When the goal of a business is to maximize shareholder profits, rather than the continuing existence of the enterprise, the enterprise dies.

3 Badtux { 03.25.09 at 10:30 am }

When the goal of the enterprise is to maximize the CEO’s bonuses for the five years that it takes him to amass enough millions to retire for the rest of his life, rather than to continue as a going concern, the enterprise dies. And that, alas, is all too often what happens here. I’ve never worked for a CEO who made a lot more than I did. Back in the day when I was making $75K/year, the CEO of the company I worked for made $150K/year. I’m baffled as to how any company can justify paying their CEO millions and millions of dollars, it just incentivizes them to think about the short term (making sure short-term profits are enough to get the millions needed to retire within five years), rather than long term. My suggestion: Make executive bonuses contingent upon long-term performance, and only allowable on a one-time basis every ten years. You’ll suddenly start seeing a *lot* more long term planning from CEO’s :-).

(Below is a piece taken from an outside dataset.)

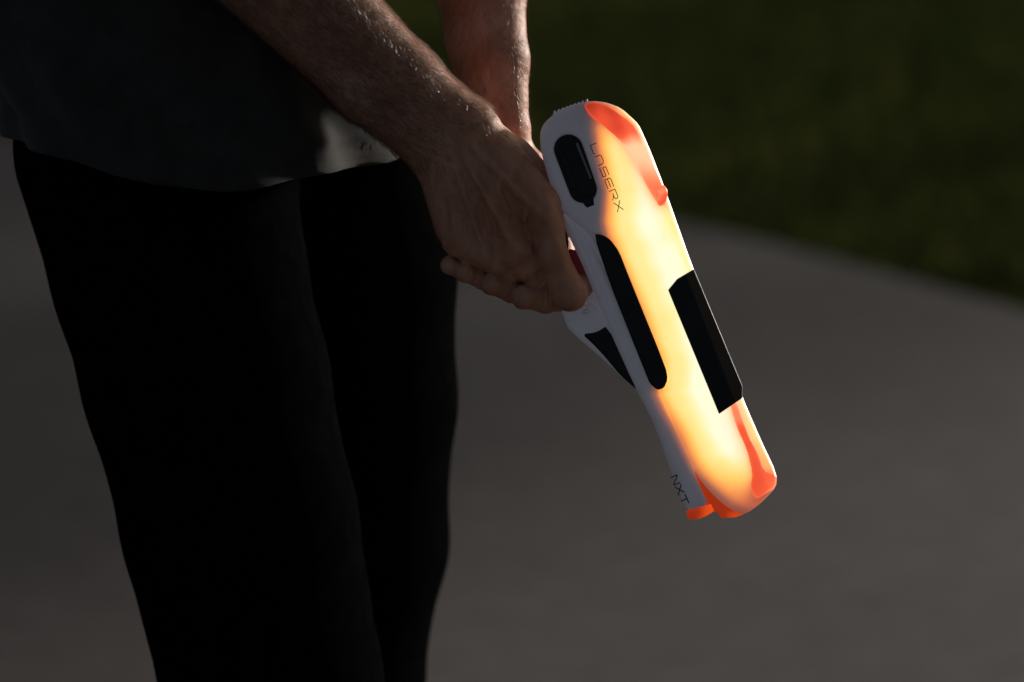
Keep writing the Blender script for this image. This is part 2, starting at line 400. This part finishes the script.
def hands(p):
    palm = smin(right_arm(p), right_palm(p), 12)
    f = palm; fs = None
    for ch in R_F:
        g = chain(p, ch, 5); fs = g if fs is None else smin(fs, g, 2.0)
    fs = smin(fs, chain(p, R_TH, 6), 2)
    f = smin(palm, fs, 5)
    lp = smin(left_arm(p), left_palm(p), 12); ls = None
    for ch in L_F:
        g = chain(p, ch, 4)
        g = smin(g, ell(p, np.array(ch[0][:3])+np.array((-1, 2, 2)), (ch[0][3]*.95,)*3), 3)
        ls = g if ls is None else smin(ls, g, .6)
    g = smin(lp, ls, 7)
    f = smin(f, g, .8)
    f = creases(f, p, CR, .9)
    q = p.astype(float)
    return (f - .35*noise3(q, .09, 3) - .22*noise3(q, .31, 5)).astype(np.float32)
RES = 1.5
av, af = mesh_sdf(arms, (110, -235, -240), (625, 330, 205), RES)
anrm = grad(arms, av.astype(np.float32), .8).astype(float)
aw = P(av)

# ------------------------------------------------------------------ torso, neck, head, upper arms, legs (metres)
HIPY = .18
sc_ = 1.045/1350
hem_c = W(213, 130, HIPY); Z_HEM = hem_c[2]; XB = hem_c[0]
SH_Z = 1.40; NECK = np.array([XB+.02, HIPY, 1.46]); HEAD = np.array([XB+.05, HIPY, 1.655])
SHR = np.array([XB+.01, HIPY-.185, SH_Z]); SHL = np.array([XB+.01, HIPY+.185, SH_Z])
EL_R = P((190, -330, 120)); EL_L = P((340, -480, -330))
def bodyf(p):
    f = cone(p, (XB-.03, HIPY-.03, 1.10), (XB-.015, HIPY-.06, 1.28), .085, .10)
    f = smin(f, cone(p, (XB-.03, HIPY+.03, 1.10), (XB-.015, HIPY+.06, 1.28), .085, .10), .06)
    f = smin(f, cone(p, SHR, SHL, .06, .06), .06)
    f = smin(f, cone(p, (XB, HIPY, 1.38), NECK+np.array((.01, 0, .06)), .062, .055), .05)
    f = smin(f, cone(p, SHR, EL_R, .056, .0445), .02); f = smin(f, cone(p, SHL, EL_L, .056, .0475), .02)
    f = smin(f, cone(p, EL_R, P((203, -130, 128)), .0445, .0385), .01); f = smin(f, cone(p, EL_L, P((440, -222, -198)), .0475, .0362), .01)
    h = ell(p, HEAD+np.array((-.01, 0, .03)), (.098, .076, .100)); h = smin(h, ell(p, HEAD+np.array((.03, 0, -.045)), (.062, .056, .07)), .04)
    h = smin(h, cone(p, HEAD+np.array((.085, 0, .02)), HEAD+np.array((.112, 0, -.02)), .009, .015), .012)
    for s in (-1, 1):
        h = smin(h, ell(p, HEAD+np.array((-.005, s*.077, 0)), (.02, .008, .032)), .006)
        h = smax(h, -ell(p, HEAD+np.array((.092, s*.031, .018)), (.014, .016, .010)), .01)
        h = smin(h, ell(p, HEAD+np.array((.074, s*.031, .018)), (.0125, .0125, .0115)), .002)
    h = smax(h, -cone(p, HEAD+np.array((.098, -.02, -.062)), HEAD+np.array((.098, .02, -.062)), .0025, .0025), .004)
    h = smin(h, cone(p, HEAD+np.array((.088, -.016, -.069)), HEAD+np.array((.088, .016, -.069)), .006, .006), .006)
    f = smin(f, h, .02)
    return f
bv, bf = mesh_sdf(lambda p: bodyf(p).astype(np.float32), (XB-.25, -.35, .85), (XB+.40, .75, 1.82), .006)
FOOT0 = W(272, 682, .08); PO = np.array([FOOT0[0], HIPY, 0])
V = np.vstack([aw, bv])
# consistent winding for both parts before joining
def wind(v, f):
    A = f; c = v.mean(0); vol = np.einsum('ij,ij->i', v[A[:, 0]]-c, np.cross(v[A[:, 1]]-c, v[A[:, 2]]-c)).sum()
    return f if vol > 0 else f[:, ::-1]
F = np.vstack([wind(aw, af), wind(bv, bf)+len(aw)])
body = mk('person', V, F, M_SKIN)
me = body.data; co = np.array([vv.co[:] for vv in me.vertices])-PO; me.vertices.foreach_set('co', co.ravel().astype(np.float32)); me.update(); body.location = PO
tag(body, 'person in dark shirt and black trousers gripping the glowing toy blaster with both hands', 'person')

def legs(p):
    near = [(150, 150, .125, 134), (179, 270, .10, 125), (206, 380, .078, 121), (239, 520, .07, 117), (272, 682, .07, 112), (305, 860, .07, 96), (330, 1080, .07, 86), (345, 1250, .07, 84)]
    far = [(312, 150, .25, 128), (334, 270, .26, 128), (338, 400, .265, 124), (335, 540, .27, 119), (319, 682, .27, 112), (290, 860, .27, 96), (270, 1080, .27, 86), (262, 1225, .27, 84)]
    out = []
    for c in (near, far):
        q = [(*W(x, y, yy), r*sc_) for x, y, yy, r in c]; out.append(chain(p, q, .010))
    f = smin(out[0], out[1], .012)
    pel = smin(cone(p, W(170, 120, .15), W(180, 40, .15), 128*sc_, 125*sc_), cone(p, W(272, 120, .22), W(250, 40, .22), 114*sc_, 108*sc_), .05)
    f = smin(f, pel, .03)
    z = p[:, 2].astype(float); q = p.astype(float)
    fold = .0012*np.sin(z*42+q[:, 0]*30+3*np.sin(q[:, 1]*18))*np.clip((.75-z)*3, .15, 1)
    crease = .0016*noise3(q*np.array((1, 1, .5)), 26, 12)
    f = f+fold+crease
    return smax(smax(f, (.06-p[:, 2]), .004), p[:, 2]-1.02, .01).astype(np.float32)
lv, lf = mesh_sdf(legs, (XB-.25, -.15, .03), (XB+.35, .50, 1.05), .0065)
tr = mk('trousers', lv, lf, M_TROU, body, PO)
for (x, y, yy) in ((345, 1290, .07), (262, 1262, .27)):
    a0 = W(x, y, yy); a0[2] = 0
    def shoe(p):
        f = cone(p, a0+np.array((-.05, 0, .05)), a0+np.array((.03, 0, .075)), .042, .043)
        f = smin(f, cone(p, a0+np.array((-.04, 0, .035)), a0+np.array((.16, 0, .035)), .038, .036), .03)
        f = smin(f, cone(p, a0+np.array((0, 0, .06)), a0+np.array((0, 0, .12)), .045, .045), .03)
        return smax(smax(f, .018-p[:, 2], .004), p[:, 2]-.125, .004).astype(np.float32)
    vv, ff = mesh_sdf(shoe, a0+np.array((-.14, -.09, -.01)), a0+np.array((.24, .09, .15)), .005)
    sh = mk('shoe', vv, ff, M_SHOE, body, PO)
    def sole(p):
        f = smin(cone(p, a0+np.array((-.04, 0, .015)), a0+np.array((.06, 0, .015)), .044, .040), cone(p, a0+np.array((.06, 0, .015)), a0+np.array((.16, 0, .015)), .04, .043), .02)
        return smax(smax(f, -p[:, 2], .003), p[:, 2]-.024, .003).astype(np.float32)
    vv, ff = mesh_sdf(sole, a0+np.array((-.14, -.09, -.01)), a0+np.array((.24, .09, .05)), .004)
    mk('sole', vv, ff, M_SOLE, sh, PO)

# hair cap
def hairf(p):
    f = ell(p, HEAD+np.array((-.018, 0, .045)), (.104, .085, .102)); f = f+.003*noise3(p.astype(float), 160, 5)
    return smax(f, -ell(p, HEAD+np.array((.075, 0, -.05)), (.085, .10, .115)), .01).astype(np.float32)
vv, ff = mesh_sdf(hairf, HEAD-.16, HEAD+.18, .005); mk('hair', vv, ff, M_HAIR, body, PO)

# t-shirt: lofted torso cloth with hem, double stitching ridge, folds and sleeves
def loft(rings, closed=True):
    nr, ns = rings.shape[:2]; v = rings.reshape(-1, 3); f = []
    for i in range(nr-1):
        for j in range(ns):
            k = (j+1) % ns; f.append((i*ns+j, i*ns+k, (i+1)*ns+k, (i+1)*ns+j))
    return v, f
ns, nr = 260, 150
th = np.linspace(0, 2*np.pi, ns, endpoint=False); rings = []
for i in range(nr):
    t = i/(nr-1); z = Z_HEM+(1.45-Z_HEM)*t
    ax = np.interp(t, [0, .08, .3, .7, .9, 1], [.166, .165, .160, .150, .125, .075]); ay = np.interp(t, [0, .1, .4, .75, .9, 1], [.205, .20, .19, .205, .19, .08])
    lean = 0.0
    fade = np.exp(-t*3.0)
    x = np.cos(th); y = np.sin(th)
    # flank corner with a flat panel running from it to the belly: clip the ellipse by a soft plane
    pn = np.array((.935, -.355)); dcut = np.interp(t, [0, .35, .8, 1], [.152, .158, .19, .2])
    ex = ax*x*pn[0]+ay*y*pn[1]; over = dcut-ex; cut = smin(over*0, over, .012)
    qx = ax*x+cut*pn[0]; qy = ay*y+cut*pn[1]; qr = np.sqrt((qx/ax)**2+(qy/ay)**2)
    fo = .006*np.sin(3*th+1.0+t*5)*fade+.004*np.sin(7*th-2+t*9)*fade+.0035*np.sin(13*th+t*14+1.3*np.sin(t*20))*(1-t)
    # diagonal drag folds from the raised arm
    fo += .004*np.sin(th*5+t*38)*np.exp(-((th-5.1)/.9)**2)*np.clip(t*6, 0, 1)
    hemr = .0016*np.exp(-((t-.028)/.0035)**2)*-1+.0008*np.sin(th*120)*np.exp(-((t-.028)/.006)**2)
    # hem seam thickness
    hemr += .0018*(t < .028)
    sc = 1+(fo+hemr)/.17
    zz = z+.006*np.sin(2*th+.5)*(1-t)+.004*np.sin(5*th)*(1-t)-.006*np.cos(th)*(1-t)
    lean = -.034*np.interp(t, [.04, .17, .5, .8], [0, 1, 1, .3])
    rings.append(np.stack([XB+lean+qx*sc, HIPY+qy*sc, zz], 1))
rings = np.array(rings)
v1, f1 = loft(rings)
vs, fs_ = [v1[:ns*118]], [q for q in f1 if max(q) < ns*118]; off = ns*118
def yoke(p):
    f = cone(p, SHR+np.array((0, .01, .004)), SHL+np.array((0, -.01, .004)), .074, .074)
    f = smin(f, cone(p, (XB-.015, HIPY-.07, 1.26), (XB, HIPY-.09, 1.36), .118, .095), .05); f = smin(f, cone(p, (XB-.015, HIPY+.07, 1.26), (XB, HIPY+.09, 1.36), .118, .095), .05)
    f = smax(f, 1.20-p[:, 2], .01)
    for a, b in ((SHR, EL_R), (SHL, EL_L)):
        d = nrm(b-a); l_ = np.linalg.norm(b-a); g = cone(p, a, b, .072, .069); g = g+.0025*noise3(p.astype(float), 60, 3)
        g = smax(g, ((p-a)@d-l_*.72), .004); f = smin(f, g, .03)
    q = p.astype(float); f = f+.0025*noise3(q*np.array((1, 1, .6)), 34, 8)
    return smax(f, -cone(p, (XB+.02, HIPY, 1.44), (XB+.03, HIPY, 1.56), .062, .085), .006).astype(np.float32)
v2, f2 = mesh_sdf(yoke, (XB-.22, -.30, 1.17), (XB+.42, .72, 1.55), .006)
f2 = wind(v2, f2); vs.append(v2); fs_ += [tuple(int(i)+off for i in q) for q in f2]
shirt = mk('t_shirt', np.vstack(vs), fs_, M_SHIRT, body, PO)
so_ = shirt.modifiers.new('thickness', 'SOLIDIFY'); so_.thickness = .0018; so_.offset = 0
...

Regarding “cash for trash”, the question is whether the securities in question are mortgage-backed securities backed by real pools of mortgages (i.e., there are some real assets that can be foreclosed and repossessed to pay back at least part of their face value), or are derivatives of derivatives of derivatives that have no assets backing them, that in essence are just bets about whether housing prices will rise or fall (well, the bets about falling prices have already been cashed in, so huh). If we’re talking “cash for trash” as in buying $500K mortgages on $250K homes, eventually there will be recapture of at least part of that cash, when the home is sold either via foreclosure or when the mortgage cashed out as part of transferring it to the new buyer. My read of the Treasury plan is that rather than have the banks write down these mortgages to market and then re-valuing the pools (and thus the “real” underlying value of the mortgage-backed securities backed by the pools) according to the market value rather than face value of the mortgages, they’re going to basically take them off the market entirely and hope that solves the problem as the mortgages slowly dribble away to foreclosure or sale. The hope is that once the “bad” mortgage pools are off the market, investors will not be so loathe to invest in new “good” mortgage pools, thus freeing up money for loans.

Which of course still leaves all these derivative bets flying around on balance sheets. They should be immediately made illegal by Congress, the loss taken when written down to $0, and then we get to move on with all that mess done with once and for all. And then there’s the problem that banks currently have no shortage of money to lend. They’re just not lending because they view the future value of the money, if they wait to lend it, as greater than the present value of the money. So I’m unclear how this will solve any real problem. It’ll make some accounting books look neater, but that seems to be it, as far as I can tell.